** START **

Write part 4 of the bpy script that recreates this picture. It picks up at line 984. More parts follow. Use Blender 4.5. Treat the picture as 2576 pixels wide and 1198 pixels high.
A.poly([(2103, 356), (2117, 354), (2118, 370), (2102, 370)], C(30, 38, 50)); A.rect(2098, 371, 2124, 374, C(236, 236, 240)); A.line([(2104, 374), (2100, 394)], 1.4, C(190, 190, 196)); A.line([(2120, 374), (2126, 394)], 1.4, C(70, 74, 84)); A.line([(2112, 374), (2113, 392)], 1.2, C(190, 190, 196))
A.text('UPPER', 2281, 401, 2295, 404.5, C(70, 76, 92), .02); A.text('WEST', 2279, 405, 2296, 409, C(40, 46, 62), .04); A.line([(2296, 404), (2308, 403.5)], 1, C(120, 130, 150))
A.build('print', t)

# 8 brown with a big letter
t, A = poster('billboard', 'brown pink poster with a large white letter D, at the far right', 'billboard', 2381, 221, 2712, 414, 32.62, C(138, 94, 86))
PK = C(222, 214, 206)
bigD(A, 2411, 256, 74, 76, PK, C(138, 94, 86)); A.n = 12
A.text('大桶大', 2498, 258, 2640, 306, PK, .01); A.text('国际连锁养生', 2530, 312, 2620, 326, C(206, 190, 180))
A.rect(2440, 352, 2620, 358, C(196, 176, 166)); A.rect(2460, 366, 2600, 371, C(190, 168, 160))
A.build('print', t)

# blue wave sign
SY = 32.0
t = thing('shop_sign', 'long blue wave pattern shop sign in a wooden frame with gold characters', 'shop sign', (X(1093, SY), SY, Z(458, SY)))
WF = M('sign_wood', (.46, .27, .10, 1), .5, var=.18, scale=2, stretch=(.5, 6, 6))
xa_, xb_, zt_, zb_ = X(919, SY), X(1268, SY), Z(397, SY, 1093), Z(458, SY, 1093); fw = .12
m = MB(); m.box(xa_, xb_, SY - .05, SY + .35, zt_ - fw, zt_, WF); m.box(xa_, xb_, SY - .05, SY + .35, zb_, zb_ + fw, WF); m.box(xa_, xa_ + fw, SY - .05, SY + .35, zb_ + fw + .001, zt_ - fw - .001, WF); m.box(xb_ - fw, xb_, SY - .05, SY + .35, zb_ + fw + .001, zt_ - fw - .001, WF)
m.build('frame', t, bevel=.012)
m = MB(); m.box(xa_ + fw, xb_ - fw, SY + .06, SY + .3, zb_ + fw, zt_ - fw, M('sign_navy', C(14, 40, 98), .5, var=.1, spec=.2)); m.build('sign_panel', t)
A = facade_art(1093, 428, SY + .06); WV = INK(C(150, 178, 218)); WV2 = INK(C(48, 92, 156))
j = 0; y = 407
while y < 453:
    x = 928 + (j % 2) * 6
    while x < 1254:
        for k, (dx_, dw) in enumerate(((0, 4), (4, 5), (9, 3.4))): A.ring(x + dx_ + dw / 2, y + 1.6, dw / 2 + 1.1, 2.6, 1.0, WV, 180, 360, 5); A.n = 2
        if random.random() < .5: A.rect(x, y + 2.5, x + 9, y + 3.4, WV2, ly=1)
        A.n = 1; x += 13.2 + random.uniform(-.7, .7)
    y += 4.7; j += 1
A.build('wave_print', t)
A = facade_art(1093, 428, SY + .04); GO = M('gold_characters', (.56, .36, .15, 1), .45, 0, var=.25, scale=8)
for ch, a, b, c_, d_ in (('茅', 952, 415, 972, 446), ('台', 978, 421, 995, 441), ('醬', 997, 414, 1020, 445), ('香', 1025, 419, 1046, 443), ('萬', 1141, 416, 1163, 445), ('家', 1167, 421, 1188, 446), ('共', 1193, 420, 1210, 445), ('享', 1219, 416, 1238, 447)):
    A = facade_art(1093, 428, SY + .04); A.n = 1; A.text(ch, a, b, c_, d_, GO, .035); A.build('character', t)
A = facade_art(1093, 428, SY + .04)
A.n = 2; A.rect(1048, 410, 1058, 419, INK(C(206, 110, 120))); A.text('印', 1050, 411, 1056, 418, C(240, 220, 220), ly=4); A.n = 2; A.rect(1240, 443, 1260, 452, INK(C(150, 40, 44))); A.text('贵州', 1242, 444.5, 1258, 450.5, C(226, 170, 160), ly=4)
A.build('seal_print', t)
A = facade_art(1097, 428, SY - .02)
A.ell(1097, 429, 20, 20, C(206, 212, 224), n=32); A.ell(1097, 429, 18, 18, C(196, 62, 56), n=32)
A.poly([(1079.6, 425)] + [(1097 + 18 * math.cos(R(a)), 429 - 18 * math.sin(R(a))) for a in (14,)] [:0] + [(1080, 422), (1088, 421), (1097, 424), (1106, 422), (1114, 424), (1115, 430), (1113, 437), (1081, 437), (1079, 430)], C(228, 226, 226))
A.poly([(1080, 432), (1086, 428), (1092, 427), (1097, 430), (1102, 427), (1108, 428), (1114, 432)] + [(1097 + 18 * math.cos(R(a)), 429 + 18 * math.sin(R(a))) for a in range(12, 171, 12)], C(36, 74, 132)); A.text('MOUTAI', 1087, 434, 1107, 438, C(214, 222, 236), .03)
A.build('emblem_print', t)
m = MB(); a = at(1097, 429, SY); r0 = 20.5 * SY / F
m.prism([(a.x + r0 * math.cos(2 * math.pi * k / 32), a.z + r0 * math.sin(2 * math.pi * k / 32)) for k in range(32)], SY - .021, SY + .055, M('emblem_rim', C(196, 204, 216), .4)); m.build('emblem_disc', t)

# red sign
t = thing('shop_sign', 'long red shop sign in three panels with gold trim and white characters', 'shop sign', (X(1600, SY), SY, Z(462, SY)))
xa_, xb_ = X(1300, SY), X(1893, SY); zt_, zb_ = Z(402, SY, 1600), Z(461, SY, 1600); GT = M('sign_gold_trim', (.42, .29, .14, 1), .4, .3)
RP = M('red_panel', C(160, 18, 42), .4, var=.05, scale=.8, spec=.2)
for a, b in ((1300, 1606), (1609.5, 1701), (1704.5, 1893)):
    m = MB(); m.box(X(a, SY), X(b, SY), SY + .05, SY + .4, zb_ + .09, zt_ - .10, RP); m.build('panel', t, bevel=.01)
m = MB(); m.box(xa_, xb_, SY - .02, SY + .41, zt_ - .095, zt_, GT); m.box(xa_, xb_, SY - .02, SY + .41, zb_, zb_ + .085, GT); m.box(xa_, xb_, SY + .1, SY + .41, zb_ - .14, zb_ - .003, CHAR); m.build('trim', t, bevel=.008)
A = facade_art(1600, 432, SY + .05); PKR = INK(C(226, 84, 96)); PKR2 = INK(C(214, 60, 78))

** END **

▸ **Task details**
Reproduce the listing shown above in its entirety, exactly.

▸ **Output for this exercise**
Write part 4 of the bpy script that recreates this picture. It picks up at line 984. More parts follow. Use Blender 4.5. Treat the picture as 2576 pixels wide and 1198 pixels high.
A.poly([(2103, 356), (2117, 354), (2118, 370), (2102, 370)], C(30, 38, 50)); A.rect(2098, 371, 2124, 374, C(236, 236, 240)); A.line([(2104, 374), (2100, 394)], 1.4, C(190, 190, 196)); A.line([(2120, 374), (2126, 394)], 1.4, C(70, 74, 84)); A.line([(2112, 374), (2113, 392)], 1.2, C(190, 190, 196))
A.text('UPPER', 2281, 401, 2295, 404.5, C(70, 76, 92), .02); A.text('WEST', 2279, 405, 2296, 409, C(40, 46, 62), .04); A.line([(2296, 404), (2308, 403.5)], 1, C(120, 130, 150))
A.build('print', t)

# 8 brown with a big letter
t, A = poster('billboard', 'brown pink poster with a large white letter D, at the far right', 'billboard', 2381, 221, 2712, 414, 32.62, C(138, 94, 86))
PK = C(222, 214, 206)
bigD(A, 2411, 256, 74, 76, PK, C(138, 94, 86)); A.n = 12
A.text('大桶大', 2498, 258, 2640, 306, PK, .01); A.text('国际连锁养生', 2530, 312, 2620, 326, C(206, 190, 180))
A.rect(2440, 352, 2620, 358, C(196, 176, 166)); A.rect(2460, 366, 2600, 371, C(190, 168, 160))
A.build('print', t)

# blue wave sign
SY = 32.0
t = thing('shop_sign', 'long blue wave pattern shop sign in a wooden frame with gold characters', 'shop sign', (X(1093, SY), SY, Z(458, SY)))
WF = M('sign_wood', (.46, .27, .10, 1), .5, var=.18, scale=2, stretch=(.5, 6, 6))
xa_, xb_, zt_, zb_ = X(919, SY), X(1268, SY), Z(397, SY, 1093), Z(458, SY, 1093); fw = .12
m = MB(); m.box(xa_, xb_, SY - .05, SY + .35, zt_ - fw, zt_, WF); m.box(xa_, xb_, SY - .05, SY + .35, zb_, zb_ + fw, WF); m.box(xa_, xa_ + fw, SY - .05, SY + .35, zb_ + fw + .001, zt_ - fw - .001, WF); m.box(xb_ - fw, xb_, SY - .05, SY + .35, zb_ + fw + .001, zt_ - fw - .001, WF)
m.build('frame', t, bevel=.012)
m = MB(); m.box(xa_ + fw, xb_ - fw, SY + .06, SY + .3, zb_ + fw, zt_ - fw, M('sign_navy', C(14, 40, 98), .5, var=.1, spec=.2)); m.build('sign_panel', t)
A = facade_art(1093, 428, SY + .06); WV = INK(C(150, 178, 218)); WV2 = INK(C(48, 92, 156))
j = 0; y = 407
while y < 453:
    x = 928 + (j % 2) * 6
    while x < 1254:
        for k, (dx_, dw) in enumerate(((0, 4), (4, 5), (9, 3.4))): A.ring(x + dx_ + dw / 2, y + 1.6, dw / 2 + 1.1, 2.6, 1.0, WV, 180, 360, 5); A.n = 2
        if random.random() < .5: A.rect(x, y + 2.5, x + 9, y + 3.4, WV2, ly=1)
        A.n = 1; x += 13.2 + random.uniform(-.7, .7)
    y += 4.7; j += 1
A.build('wave_print', t)
A = facade_art(1093, 428, SY + .04); GO = M('gold_characters', (.56, .36, .15, 1), .45, 0, var=.25, scale=8)
for ch, a, b, c_, d_ in (('茅', 952, 415, 972, 446), ('台', 978, 421, 995, 441), ('醬', 997, 414, 1020, 445), ('香', 1025, 419, 1046, 443), ('萬', 1141, 416, 1163, 445), ('家', 1167, 421, 1188, 446), ('共', 1193, 420, 1210, 445), ('享', 1219, 416, 1238, 447)):
    A = facade_art(1093, 428, SY + .04); A.n = 1; A.text(ch, a, b, c_, d_, GO, .035); A.build('character', t)
A = facade_art(1093, 428, SY + .04)
A.n = 2; A.rect(1048, 410, 1058, 419, INK(C(206, 110, 120))); A.text('印', 1050, 411, 1056, 418, C(240, 220, 220), ly=4); A.n = 2; A.rect(1240, 443, 1260, 452, INK(C(150, 40, 44))); A.text('贵州', 1242, 444.5, 1258, 450.5, C(226, 170, 160), ly=4)
A.build('seal_print', t)
A = facade_art(1097, 428, SY - .02)
A.ell(1097, 429, 20, 20, C(206, 212, 224), n=32); A.ell(1097, 429, 18, 18, C(196, 62, 56), n=32)
A.poly([(1079.6, 425)] + [(1097 + 18 * math.cos(R(a)), 429 - 18 * math.sin(R(a))) for a in (14,)] [:0] + [(1080, 422), (1088, 421), (1097, 424), (1106, 422), (1114, 424), (1115, 430), (1113, 437), (1081, 437), (1079, 430)], C(228, 226, 226))
A.poly([(1080, 432), (1086, 428), (1092, 427), (1097, 430), (1102, 427), (1108, 428), (1114, 432)] + [(1097 + 18 * math.cos(R(a)), 429 + 18 * math.sin(R(a))) for a in range(12, 171, 12)], C(36, 74, 132)); A.text('MOUTAI', 1087, 434, 1107, 438, C(214, 222, 236), .03)
A.build('emblem_print', t)
m = MB(); a = at(1097, 429, SY); r0 = 20.5 * SY / F
m.prism([(a.x + r0 * math.cos(2 * math.pi * k / 32), a.z + r0 * math.sin(2 * math.pi * k / 32)) for k in range(32)], SY - .021, SY + .055, M('emblem_rim', C(196, 204, 216), .4)); m.build('emblem_disc', t)

# red sign
t = thing('shop_sign', 'long red shop sign in three panels with gold trim and white characters', 'shop sign', (X(1600, SY), SY, Z(462, SY)))
xa_, xb_ = X(1300, SY), X(1893, SY); zt_, zb_ = Z(402, SY, 1600), Z(461, SY, 1600); GT = M('sign_gold_trim', (.42, .29, .14, 1), .4, .3)
RP = M('red_panel', C(160, 18, 42), .4, var=.05, scale=.8, spec=.2)
for a, b in ((1300, 1606), (1609.5, 1701), (1704.5, 1893)):
    m = MB(); m.box(X(a, SY), X(b, SY), SY + .05, SY + .4, zb_ + .09, zt_ - .10, RP); m.build('panel', t, bevel=.01)
m = MB(); m.box(xa_, xb_, SY - .02, SY + .41, zt_ - .095, zt_, GT); m.box(xa_, xb_, SY - .02, SY + .41, zb_, zb_ + .085, GT); m.box(xa_, xb_, SY + .1, SY + .41, zb_ - .14, zb_ - .003, CHAR); m.build('trim', t, bevel=.008)
A = facade_art(1600, 432, SY + .05); PKR = INK(C(226, 84, 96)); PKR2 = INK(C(214, 60, 78))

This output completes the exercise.